Written instruction
Repeat everything from the first line of the listing below through the line that contains "rad = math.radians", exactly. Leave out pictures.

Dataset extract
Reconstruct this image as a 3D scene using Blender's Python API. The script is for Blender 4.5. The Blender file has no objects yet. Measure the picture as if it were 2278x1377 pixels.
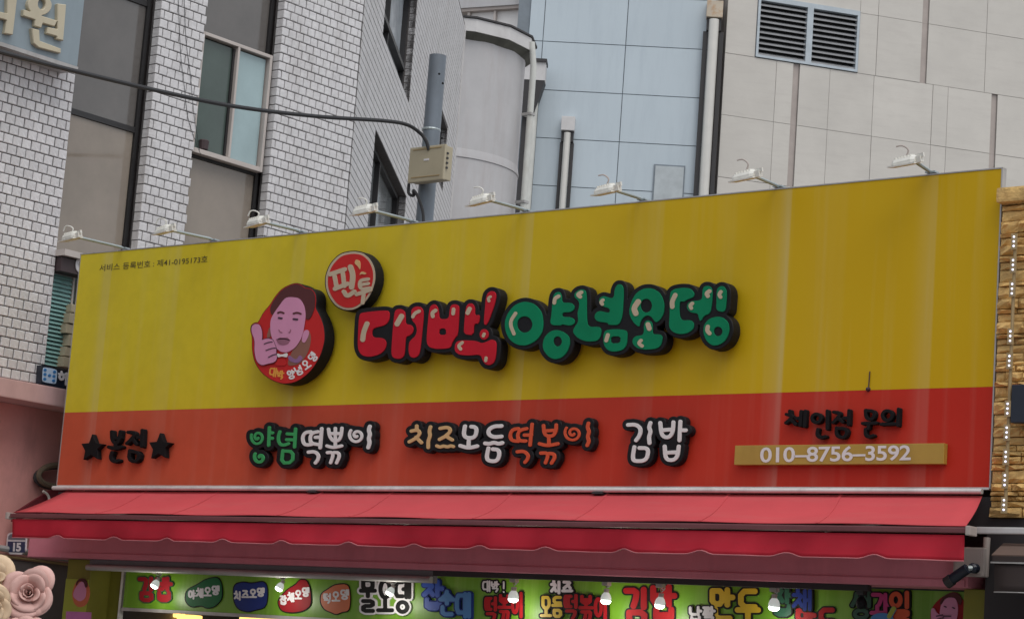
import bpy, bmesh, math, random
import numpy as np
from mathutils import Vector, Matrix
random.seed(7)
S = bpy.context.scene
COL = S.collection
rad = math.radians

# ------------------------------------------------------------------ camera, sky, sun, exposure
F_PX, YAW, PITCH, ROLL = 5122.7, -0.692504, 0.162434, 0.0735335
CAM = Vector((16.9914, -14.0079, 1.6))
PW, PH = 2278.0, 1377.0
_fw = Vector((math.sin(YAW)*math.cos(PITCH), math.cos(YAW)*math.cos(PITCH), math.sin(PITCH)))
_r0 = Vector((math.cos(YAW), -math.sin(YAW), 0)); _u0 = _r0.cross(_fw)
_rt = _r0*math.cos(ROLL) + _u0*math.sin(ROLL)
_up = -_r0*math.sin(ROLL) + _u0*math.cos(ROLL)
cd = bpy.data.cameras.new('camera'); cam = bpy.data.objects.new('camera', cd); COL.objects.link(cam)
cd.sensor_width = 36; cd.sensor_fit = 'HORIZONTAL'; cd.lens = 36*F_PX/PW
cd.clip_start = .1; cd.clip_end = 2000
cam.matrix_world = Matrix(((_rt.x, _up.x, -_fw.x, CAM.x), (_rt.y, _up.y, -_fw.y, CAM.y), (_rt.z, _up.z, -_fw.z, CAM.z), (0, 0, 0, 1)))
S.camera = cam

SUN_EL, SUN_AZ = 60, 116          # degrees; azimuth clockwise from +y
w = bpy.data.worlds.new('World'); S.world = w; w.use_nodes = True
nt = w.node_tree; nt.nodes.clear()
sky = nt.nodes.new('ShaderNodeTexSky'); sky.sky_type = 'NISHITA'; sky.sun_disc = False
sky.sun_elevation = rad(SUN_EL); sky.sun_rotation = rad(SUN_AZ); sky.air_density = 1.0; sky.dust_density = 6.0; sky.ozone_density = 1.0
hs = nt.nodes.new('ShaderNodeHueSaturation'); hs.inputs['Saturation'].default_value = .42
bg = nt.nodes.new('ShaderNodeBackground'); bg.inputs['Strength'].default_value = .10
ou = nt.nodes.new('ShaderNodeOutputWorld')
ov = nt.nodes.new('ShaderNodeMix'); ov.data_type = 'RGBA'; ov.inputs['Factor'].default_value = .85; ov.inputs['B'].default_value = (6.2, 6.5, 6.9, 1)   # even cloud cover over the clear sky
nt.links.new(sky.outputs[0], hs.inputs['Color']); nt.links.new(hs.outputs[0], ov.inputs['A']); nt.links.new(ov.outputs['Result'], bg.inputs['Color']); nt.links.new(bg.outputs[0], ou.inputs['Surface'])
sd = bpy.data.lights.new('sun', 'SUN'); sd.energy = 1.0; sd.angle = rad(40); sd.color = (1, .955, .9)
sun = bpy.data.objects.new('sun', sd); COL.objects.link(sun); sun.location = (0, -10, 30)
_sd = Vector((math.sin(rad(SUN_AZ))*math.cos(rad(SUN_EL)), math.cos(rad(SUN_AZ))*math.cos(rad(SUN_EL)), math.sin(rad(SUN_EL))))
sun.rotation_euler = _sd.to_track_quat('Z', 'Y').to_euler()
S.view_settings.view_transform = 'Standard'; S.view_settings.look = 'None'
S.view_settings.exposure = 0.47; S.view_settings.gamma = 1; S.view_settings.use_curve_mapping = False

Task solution
Reconstruct this image as a 3D scene using Blender's Python API. The script is for Blender 4.5. The Blender file has no objects yet. Measure the picture as if it were 2278x1377 pixels.
import bpy, bmesh, math, random
import numpy as np
from mathutils import Vector, Matrix
random.seed(7)
S = bpy.context.scene
COL = S.collection
rad = math.radians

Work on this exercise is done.